Why Do So Many Businesses Still Get Email Marketing Wrong?4 min read

Let’s face it—email marketing for companies has become a bit like that one guy at the party who keeps telling the same joke over and over. You hear him coming. You know what’s coming. And still, he barrels through the punchline like he’s Christopher Nolan, expecting applause. That’s where many businesses are right now: stuck on repeat, sending batch-and-blast emails that barely register in inboxes already drowning in noise.

Now, don’t get me wrong. Email marketing still works. In fact, according to Statista, email marketing revenue is projected to reach $17.9 billion by 2027. But just because the medium is alive and well doesn’t mean every company is doing it right. Actually, most are doing it very wrong.

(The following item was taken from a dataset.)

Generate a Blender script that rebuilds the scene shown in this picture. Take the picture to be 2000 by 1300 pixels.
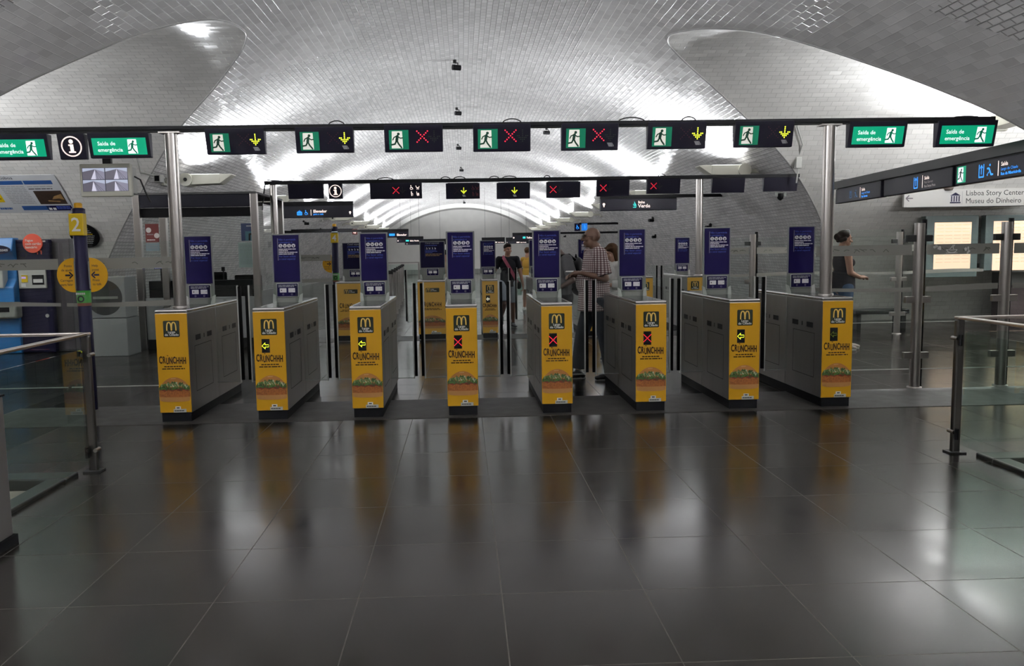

Take a look at this gem from Mailchimp’s 2023 benchmark report: the average email open rate across all industries? A humble 21.33%. Click-through rate? Just 2.62%. And those are the averages. If you’re sending out email campaigns like confetti at a wedding—no targeting, no segmentation, no value—your results are probably even worse.

The problem isn’t that email marketing doesn’t work. The problem is that businesses treat it like it’s still 2005.

What effective email marketing for companies actually looks like

Remember when Netflix started out? It was just DVD rentals by mail. Fast-forward to today, and they’re not just a streaming giant—they’re a content machine that uses data smarter than most businesses even dream of. Their marketing emails aren’t sent “just because.” They’re based on what you watched, how long you watched it, whether you hit pause, rewind, or gave up halfway through a bad romcom.

Now compare that to most B2B companies still using the same email templates from three interns ago.

Here’s the truth: email marketing for companies only works when the message feels like it was written for the recipient—not at them. According to a 2024 study by Campaign Monitor, marketers who segment their email campaigns see a 760% increase in revenue. Yes, 760%. That’s not a typo. Segmentation and personalization aren’t nice-to-haves anymore. They’re the difference between getting archived and getting noticed.

If you’re running a campaign without personalization, behavioral triggers, or proper timing—you’re not doing email marketing. You’re sending newsletters into the void.

Why your company’s email list might be the problem (and how to fix it)

Let’s talk about your list. No, not your to-do list. Your email list. That sacred scroll of contacts you’ve collected from events, forms, and that trade show in Cincinnati where someone gave you a business card in exchange for a free keychain.

Here’s the hard truth: size doesn’t matter. Relevance does. Sending the same message to everyone on your list is like shouting “Hey!” in a crowded room. Maybe someone turns around, but most people just keep walking.

Email marketing for companies that want real results should focus on quality over quantity. A smaller, more engaged list will always outperform a bloated list of ghosts who haven’t opened your emails since “Despacito” topped the charts.

Consider cleaning your list regularly. Run re-engagement campaigns. Weed out the zombies. Keep the humans. This isn’t just good practice—it’s good business. According to HubSpot, companies with clean, segmented email lists see up to a 14.31% higher open rate and 10.64% higher CTR compared to those who don’t.

So stop clinging to vanity metrics. They’re not impressing anyone.

From send to show-up: How smarter emails lead to actual meetings

Let’s say you do get the lead. They clicked. Maybe they even filled out the form. But then—crickets. No reply to your follow-up. No meeting booked. What happened?

This is where most companies drop the ball.

Email marketing for companies isn’t just about generating leads—it’s about getting that lead to show up. This requires more than just a thank-you email and a poorly formatted calendar link.

It’s about sending the right sequence at the right time. Confirmations. Reminders. A bit of personality, even. The folks over at Calendly get this. Their automated follow-ups are simple, clear, and effective. No fluff. No 19-paragraph dissertations on “why we’re different.” Just, “Hey—remember this meeting? Still good for you?”

At SEO Leads, we work with businesses that rely on multi-touch campaigns—email, social media, SEO—to get leads who don’t just click, but commit. And the ones who succeed? They treat every email like it matters. Because it does.

So, are we all just shouting into the void?

Not if you’re listening.

Email marketing for companies isn’t dead. It’s just misunderstood. If you treat it like a real conversation—not a monologue—you’ll see results. If you write like a person, segment like a data nerd, and follow up like someone who actually gives a damn, you’ll see meetings get booked. Leads convert. Clients return.

But if you’re still blasting your entire list with the same tired pitch, hoping someone bites? You’re not marketing. You’re gambling.

And frankly, your odds are better in Vegas.